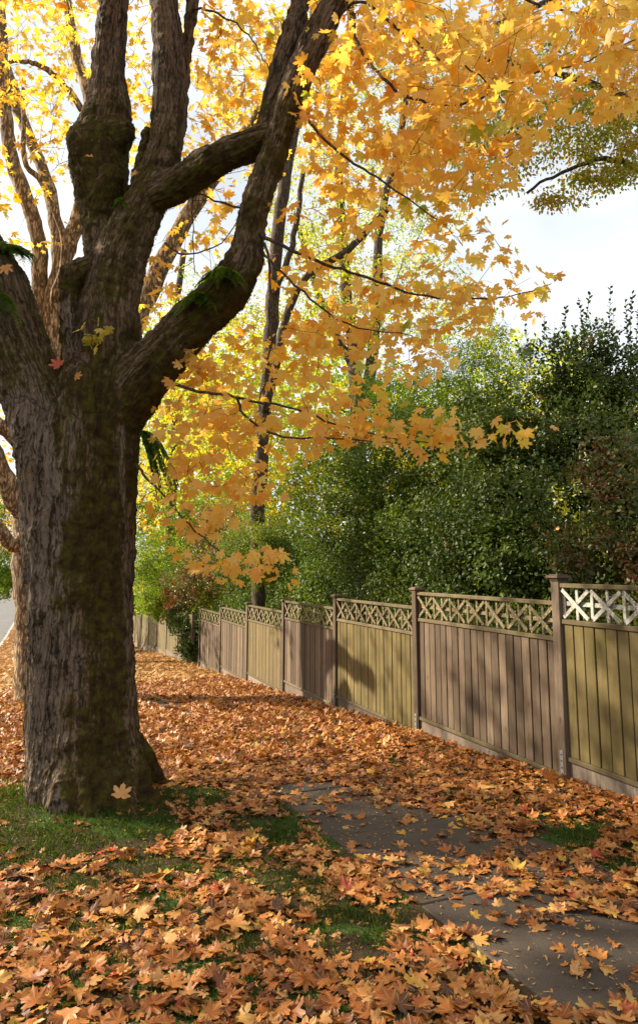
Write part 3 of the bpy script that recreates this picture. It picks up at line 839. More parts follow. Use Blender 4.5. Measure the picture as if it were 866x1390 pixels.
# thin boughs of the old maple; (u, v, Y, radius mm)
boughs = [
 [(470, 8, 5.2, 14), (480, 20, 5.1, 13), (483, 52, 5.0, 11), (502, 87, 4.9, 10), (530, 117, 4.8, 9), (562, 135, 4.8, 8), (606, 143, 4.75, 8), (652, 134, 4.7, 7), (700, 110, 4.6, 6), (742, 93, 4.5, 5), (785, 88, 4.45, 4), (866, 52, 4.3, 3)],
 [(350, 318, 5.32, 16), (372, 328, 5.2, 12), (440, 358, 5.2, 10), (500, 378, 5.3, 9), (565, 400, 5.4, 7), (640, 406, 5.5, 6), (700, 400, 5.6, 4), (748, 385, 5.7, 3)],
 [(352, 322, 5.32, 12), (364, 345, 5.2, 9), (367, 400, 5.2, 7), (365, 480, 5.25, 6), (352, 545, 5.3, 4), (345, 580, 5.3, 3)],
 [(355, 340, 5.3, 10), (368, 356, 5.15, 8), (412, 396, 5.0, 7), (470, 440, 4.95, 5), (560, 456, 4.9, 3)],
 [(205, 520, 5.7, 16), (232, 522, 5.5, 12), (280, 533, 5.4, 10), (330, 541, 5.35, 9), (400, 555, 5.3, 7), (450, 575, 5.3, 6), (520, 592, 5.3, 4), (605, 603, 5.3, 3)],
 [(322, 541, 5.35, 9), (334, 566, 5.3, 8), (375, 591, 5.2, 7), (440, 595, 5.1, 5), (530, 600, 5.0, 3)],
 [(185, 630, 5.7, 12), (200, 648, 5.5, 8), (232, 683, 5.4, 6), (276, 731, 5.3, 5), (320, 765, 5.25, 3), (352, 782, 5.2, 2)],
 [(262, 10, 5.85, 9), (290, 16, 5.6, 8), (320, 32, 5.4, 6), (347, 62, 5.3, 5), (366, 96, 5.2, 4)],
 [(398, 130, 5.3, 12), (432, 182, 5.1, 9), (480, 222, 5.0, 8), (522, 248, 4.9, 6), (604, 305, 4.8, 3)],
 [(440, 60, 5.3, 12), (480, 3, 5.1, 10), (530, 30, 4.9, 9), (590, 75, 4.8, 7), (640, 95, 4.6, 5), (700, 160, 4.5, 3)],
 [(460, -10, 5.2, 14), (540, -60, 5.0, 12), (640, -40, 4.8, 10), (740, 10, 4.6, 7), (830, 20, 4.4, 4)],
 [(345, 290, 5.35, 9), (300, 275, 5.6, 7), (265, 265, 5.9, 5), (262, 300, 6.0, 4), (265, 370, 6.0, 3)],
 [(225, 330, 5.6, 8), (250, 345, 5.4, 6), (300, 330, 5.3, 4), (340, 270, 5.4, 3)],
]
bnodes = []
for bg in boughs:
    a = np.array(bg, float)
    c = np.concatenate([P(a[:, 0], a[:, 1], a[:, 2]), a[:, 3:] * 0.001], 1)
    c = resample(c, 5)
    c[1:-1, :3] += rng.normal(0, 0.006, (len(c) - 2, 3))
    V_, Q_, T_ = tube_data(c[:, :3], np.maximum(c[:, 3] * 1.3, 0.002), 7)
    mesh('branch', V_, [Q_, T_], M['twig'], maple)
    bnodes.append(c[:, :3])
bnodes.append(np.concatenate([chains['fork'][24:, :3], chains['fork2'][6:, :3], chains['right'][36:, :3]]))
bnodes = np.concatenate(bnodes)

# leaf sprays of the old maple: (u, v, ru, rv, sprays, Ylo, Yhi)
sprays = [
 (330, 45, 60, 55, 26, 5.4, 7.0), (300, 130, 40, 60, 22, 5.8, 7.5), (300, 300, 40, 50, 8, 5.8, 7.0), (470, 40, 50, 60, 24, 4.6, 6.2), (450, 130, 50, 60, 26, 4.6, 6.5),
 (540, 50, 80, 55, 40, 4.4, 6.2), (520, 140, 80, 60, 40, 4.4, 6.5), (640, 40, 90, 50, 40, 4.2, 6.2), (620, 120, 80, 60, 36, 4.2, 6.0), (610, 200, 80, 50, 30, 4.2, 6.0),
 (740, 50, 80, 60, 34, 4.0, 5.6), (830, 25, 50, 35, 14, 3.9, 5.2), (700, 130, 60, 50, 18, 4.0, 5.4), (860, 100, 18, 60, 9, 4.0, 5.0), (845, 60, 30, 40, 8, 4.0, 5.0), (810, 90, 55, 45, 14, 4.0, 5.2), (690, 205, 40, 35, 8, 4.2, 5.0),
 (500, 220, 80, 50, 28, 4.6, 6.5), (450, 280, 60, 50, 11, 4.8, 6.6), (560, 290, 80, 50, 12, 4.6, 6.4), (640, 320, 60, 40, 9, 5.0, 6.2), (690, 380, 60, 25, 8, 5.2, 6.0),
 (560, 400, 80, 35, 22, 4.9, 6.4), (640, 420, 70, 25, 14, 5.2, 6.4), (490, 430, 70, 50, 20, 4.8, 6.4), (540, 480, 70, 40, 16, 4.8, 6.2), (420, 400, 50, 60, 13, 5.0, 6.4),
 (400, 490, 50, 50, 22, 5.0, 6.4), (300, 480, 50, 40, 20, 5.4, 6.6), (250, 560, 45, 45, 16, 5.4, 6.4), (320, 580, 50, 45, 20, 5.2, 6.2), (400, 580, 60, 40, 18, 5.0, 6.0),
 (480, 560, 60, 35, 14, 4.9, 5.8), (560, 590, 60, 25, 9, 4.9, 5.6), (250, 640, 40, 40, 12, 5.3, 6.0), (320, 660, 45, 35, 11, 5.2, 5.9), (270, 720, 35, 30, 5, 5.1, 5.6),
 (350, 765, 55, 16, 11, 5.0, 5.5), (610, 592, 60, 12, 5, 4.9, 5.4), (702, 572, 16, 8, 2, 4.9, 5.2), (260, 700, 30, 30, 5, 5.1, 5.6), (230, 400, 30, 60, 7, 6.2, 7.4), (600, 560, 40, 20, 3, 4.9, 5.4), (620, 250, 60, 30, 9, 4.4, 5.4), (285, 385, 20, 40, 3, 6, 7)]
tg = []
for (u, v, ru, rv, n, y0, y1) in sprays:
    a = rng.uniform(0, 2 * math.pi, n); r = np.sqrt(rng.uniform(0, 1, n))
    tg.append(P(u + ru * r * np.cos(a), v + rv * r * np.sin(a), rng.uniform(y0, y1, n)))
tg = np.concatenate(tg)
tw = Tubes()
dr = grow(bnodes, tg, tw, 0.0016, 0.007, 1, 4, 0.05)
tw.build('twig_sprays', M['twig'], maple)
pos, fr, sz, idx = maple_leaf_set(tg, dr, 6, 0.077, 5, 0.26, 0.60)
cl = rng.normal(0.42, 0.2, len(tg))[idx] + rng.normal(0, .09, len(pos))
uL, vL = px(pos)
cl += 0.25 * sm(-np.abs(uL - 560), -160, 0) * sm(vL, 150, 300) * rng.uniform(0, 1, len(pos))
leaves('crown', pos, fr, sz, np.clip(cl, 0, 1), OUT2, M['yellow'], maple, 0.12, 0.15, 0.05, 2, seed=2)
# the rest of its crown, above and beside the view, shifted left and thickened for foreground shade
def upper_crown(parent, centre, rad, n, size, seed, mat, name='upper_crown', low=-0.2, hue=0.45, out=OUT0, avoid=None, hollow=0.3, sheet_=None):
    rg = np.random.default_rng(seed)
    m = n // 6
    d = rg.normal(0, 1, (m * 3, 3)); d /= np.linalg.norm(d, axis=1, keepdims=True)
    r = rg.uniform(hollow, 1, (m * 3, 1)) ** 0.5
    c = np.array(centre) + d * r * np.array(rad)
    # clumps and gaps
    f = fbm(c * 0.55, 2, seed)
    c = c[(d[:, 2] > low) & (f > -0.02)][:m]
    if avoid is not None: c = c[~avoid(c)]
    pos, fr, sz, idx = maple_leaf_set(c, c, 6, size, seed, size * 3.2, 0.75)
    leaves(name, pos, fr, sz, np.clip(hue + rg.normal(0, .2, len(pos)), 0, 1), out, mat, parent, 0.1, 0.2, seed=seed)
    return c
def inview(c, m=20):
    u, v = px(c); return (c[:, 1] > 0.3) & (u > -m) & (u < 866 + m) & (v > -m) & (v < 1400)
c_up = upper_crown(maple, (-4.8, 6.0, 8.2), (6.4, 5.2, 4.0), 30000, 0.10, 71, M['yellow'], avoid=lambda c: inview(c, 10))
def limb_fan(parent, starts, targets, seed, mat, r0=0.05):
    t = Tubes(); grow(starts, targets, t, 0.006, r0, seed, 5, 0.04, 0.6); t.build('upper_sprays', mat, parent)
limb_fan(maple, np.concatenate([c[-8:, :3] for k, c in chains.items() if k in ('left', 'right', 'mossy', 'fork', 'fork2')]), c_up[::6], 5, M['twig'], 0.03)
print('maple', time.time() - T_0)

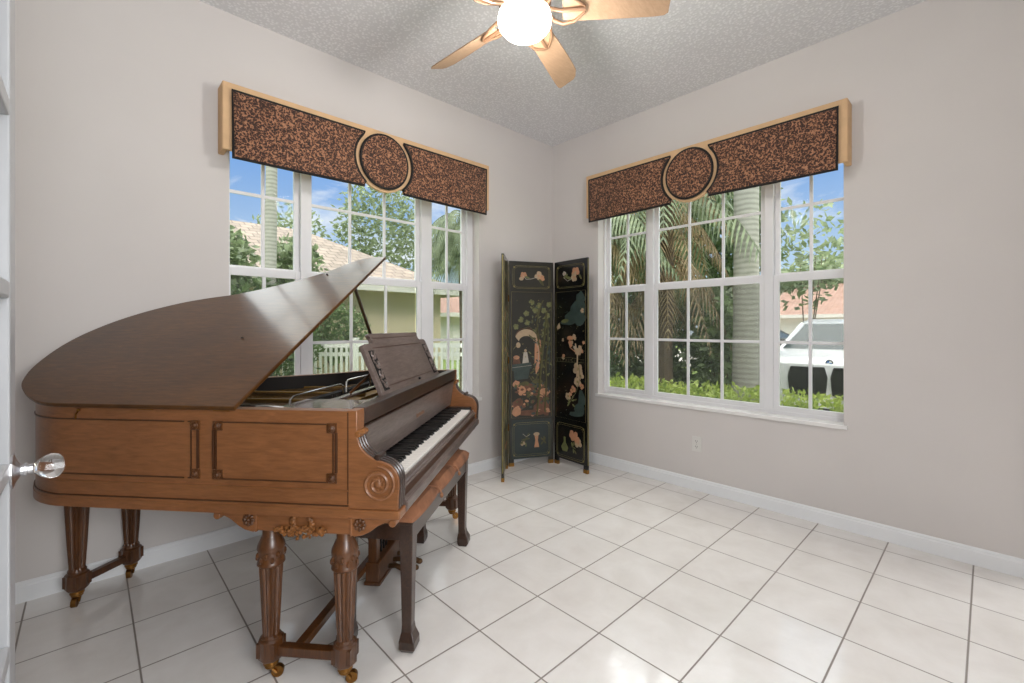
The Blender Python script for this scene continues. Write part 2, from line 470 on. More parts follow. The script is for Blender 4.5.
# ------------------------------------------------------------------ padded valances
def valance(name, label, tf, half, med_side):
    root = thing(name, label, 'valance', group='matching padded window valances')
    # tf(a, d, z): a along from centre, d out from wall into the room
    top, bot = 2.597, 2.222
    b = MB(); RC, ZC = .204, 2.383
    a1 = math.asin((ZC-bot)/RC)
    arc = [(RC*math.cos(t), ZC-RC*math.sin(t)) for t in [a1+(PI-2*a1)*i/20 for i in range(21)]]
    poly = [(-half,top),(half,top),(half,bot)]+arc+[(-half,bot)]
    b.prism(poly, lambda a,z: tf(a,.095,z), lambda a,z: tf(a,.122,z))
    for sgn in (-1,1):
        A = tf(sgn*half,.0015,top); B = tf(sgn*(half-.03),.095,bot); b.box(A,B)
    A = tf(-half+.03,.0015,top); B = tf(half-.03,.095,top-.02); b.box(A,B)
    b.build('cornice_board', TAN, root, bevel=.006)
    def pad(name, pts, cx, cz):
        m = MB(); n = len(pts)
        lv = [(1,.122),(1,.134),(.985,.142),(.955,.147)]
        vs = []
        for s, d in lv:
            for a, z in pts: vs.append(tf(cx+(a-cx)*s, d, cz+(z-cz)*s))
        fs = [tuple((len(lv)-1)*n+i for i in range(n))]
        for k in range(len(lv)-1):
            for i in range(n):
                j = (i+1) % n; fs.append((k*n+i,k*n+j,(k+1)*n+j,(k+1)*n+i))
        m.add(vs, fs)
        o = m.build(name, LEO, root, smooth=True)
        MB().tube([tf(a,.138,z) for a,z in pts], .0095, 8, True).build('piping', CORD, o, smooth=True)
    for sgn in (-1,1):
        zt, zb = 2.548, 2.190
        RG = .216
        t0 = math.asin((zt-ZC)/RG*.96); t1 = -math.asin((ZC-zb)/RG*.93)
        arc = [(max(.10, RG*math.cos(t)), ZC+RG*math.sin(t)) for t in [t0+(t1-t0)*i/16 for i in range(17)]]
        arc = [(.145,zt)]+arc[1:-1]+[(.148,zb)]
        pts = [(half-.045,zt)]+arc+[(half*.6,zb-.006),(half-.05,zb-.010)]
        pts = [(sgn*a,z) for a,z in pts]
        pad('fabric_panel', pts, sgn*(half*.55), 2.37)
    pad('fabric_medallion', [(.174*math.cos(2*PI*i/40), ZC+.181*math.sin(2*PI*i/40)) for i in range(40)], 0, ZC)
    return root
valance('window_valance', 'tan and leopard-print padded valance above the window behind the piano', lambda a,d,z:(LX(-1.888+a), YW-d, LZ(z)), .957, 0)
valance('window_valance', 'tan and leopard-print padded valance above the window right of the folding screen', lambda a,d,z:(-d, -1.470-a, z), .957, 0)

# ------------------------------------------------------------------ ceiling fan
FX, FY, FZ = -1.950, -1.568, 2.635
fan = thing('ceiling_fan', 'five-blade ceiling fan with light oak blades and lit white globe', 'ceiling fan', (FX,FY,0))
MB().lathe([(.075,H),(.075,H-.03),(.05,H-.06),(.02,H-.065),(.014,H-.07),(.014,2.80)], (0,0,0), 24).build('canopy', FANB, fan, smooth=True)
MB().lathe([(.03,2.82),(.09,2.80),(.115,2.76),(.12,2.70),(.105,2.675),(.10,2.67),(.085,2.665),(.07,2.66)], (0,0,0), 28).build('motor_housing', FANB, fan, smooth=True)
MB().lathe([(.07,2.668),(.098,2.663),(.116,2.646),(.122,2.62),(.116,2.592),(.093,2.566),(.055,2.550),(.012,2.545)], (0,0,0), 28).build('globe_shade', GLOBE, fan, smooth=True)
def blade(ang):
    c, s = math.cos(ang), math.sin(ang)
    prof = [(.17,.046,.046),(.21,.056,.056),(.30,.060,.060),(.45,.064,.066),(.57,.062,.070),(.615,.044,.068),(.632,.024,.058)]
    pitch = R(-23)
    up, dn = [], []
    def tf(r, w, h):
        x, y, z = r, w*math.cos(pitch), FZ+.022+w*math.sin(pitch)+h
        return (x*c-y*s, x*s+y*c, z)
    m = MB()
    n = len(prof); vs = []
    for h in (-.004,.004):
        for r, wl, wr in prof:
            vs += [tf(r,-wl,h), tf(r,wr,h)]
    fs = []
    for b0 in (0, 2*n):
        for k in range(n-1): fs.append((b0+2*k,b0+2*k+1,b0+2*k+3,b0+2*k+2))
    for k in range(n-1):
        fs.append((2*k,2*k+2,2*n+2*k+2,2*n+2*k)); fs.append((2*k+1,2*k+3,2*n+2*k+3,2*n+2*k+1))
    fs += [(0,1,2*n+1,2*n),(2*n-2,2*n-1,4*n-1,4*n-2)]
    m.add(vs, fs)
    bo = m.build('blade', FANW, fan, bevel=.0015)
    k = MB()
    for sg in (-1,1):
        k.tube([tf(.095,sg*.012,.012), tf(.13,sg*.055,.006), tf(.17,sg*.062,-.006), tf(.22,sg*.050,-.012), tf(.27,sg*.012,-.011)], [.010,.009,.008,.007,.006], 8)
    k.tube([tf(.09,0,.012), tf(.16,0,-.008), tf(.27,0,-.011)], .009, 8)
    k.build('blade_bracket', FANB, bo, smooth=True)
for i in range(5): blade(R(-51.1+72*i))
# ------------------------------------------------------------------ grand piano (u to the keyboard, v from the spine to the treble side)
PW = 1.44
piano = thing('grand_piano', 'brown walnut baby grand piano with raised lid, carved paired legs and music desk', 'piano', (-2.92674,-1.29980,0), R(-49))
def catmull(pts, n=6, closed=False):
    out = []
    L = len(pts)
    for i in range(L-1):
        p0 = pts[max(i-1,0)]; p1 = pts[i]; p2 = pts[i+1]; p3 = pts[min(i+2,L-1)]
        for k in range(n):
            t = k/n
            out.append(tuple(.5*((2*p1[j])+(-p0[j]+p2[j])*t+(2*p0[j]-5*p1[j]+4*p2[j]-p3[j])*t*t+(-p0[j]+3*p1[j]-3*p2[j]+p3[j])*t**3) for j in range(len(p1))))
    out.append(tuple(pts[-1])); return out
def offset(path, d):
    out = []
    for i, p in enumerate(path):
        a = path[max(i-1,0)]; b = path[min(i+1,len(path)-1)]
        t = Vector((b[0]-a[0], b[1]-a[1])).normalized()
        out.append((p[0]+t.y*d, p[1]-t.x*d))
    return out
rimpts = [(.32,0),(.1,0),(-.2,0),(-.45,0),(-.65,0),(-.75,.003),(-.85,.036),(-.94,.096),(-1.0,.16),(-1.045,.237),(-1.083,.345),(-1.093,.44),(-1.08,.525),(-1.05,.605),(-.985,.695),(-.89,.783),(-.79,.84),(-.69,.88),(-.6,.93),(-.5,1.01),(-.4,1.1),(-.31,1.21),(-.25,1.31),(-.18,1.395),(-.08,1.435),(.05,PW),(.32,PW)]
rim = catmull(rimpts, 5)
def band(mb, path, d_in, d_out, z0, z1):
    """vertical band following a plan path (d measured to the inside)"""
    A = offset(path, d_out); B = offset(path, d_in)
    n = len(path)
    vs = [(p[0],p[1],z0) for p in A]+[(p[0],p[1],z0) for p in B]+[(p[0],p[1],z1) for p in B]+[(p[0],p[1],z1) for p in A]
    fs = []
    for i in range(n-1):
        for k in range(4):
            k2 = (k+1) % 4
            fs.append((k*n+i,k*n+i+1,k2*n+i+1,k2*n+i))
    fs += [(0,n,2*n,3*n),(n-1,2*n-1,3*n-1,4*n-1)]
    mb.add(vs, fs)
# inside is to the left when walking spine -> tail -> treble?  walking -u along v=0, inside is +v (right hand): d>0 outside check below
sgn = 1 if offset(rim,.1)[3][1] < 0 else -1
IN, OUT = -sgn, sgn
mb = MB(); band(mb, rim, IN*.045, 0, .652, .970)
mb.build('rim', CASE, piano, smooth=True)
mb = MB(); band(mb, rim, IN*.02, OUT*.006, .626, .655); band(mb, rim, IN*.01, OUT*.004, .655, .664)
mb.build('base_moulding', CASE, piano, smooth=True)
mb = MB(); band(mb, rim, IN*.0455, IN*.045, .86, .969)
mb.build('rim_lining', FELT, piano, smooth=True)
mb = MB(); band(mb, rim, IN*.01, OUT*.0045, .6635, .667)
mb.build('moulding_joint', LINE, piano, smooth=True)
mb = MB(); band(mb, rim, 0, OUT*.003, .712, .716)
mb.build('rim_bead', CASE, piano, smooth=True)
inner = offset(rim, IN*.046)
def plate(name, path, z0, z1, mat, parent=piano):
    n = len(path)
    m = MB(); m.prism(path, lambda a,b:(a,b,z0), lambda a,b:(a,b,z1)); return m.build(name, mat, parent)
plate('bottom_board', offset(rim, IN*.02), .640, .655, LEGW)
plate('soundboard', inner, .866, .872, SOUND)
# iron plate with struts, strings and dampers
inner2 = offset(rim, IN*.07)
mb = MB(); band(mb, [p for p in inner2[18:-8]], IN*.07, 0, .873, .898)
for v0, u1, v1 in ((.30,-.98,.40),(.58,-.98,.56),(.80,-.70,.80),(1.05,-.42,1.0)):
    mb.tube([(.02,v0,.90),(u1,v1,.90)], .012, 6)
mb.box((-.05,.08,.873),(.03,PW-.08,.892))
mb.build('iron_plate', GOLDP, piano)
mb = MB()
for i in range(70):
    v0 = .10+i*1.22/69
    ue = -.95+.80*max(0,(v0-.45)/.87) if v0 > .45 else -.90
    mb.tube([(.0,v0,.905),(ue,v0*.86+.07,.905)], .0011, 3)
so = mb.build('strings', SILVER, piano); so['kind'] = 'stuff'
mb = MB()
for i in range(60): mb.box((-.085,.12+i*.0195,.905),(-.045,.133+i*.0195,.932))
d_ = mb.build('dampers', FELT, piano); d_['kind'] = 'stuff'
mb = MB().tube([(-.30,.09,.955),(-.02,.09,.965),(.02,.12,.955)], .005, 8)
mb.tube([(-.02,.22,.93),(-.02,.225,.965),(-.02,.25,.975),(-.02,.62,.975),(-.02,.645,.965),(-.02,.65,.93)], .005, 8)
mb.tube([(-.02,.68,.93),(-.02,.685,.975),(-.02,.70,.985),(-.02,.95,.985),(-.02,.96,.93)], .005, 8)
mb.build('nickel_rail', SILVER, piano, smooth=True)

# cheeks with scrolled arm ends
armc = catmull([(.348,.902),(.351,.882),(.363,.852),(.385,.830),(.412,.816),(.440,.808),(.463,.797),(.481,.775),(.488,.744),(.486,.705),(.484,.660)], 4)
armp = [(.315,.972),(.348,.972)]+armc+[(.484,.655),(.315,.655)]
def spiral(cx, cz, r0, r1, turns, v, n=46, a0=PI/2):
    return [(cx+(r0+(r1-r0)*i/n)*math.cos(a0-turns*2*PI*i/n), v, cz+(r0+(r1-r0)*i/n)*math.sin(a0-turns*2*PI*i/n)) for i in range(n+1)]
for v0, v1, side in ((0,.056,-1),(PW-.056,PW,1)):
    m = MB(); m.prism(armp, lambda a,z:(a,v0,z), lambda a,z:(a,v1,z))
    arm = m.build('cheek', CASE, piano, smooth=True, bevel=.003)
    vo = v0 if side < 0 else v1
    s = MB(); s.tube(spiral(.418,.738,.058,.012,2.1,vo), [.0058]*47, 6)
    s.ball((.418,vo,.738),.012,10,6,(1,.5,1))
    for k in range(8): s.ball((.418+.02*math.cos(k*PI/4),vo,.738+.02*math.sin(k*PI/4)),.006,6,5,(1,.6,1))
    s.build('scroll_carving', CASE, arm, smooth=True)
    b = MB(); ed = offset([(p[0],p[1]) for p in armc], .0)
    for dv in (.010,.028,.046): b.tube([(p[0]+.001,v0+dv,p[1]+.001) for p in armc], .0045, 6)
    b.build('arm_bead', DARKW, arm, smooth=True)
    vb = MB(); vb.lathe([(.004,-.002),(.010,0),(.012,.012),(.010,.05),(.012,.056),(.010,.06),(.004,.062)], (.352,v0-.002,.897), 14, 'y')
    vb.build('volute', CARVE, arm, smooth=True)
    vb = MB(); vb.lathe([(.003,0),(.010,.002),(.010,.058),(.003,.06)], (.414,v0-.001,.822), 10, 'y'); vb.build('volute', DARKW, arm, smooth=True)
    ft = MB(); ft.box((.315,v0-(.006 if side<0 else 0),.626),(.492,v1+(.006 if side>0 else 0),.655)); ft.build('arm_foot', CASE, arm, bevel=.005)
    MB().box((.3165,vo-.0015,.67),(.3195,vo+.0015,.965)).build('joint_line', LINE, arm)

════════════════

**Task objective**
All lines of the data above that include the word "parts" must be shown.

**Correct response**
Write part 3 of the bpy script that recreates this picture. It picks up at line 839. More parts follow. Use Blender 4.5. Measure the picture as if it were 866x1390 pixels.
The Blender Python script for this scene continues. Write part 2, from line 470 on. More parts follow. The script is for Blender 4.5.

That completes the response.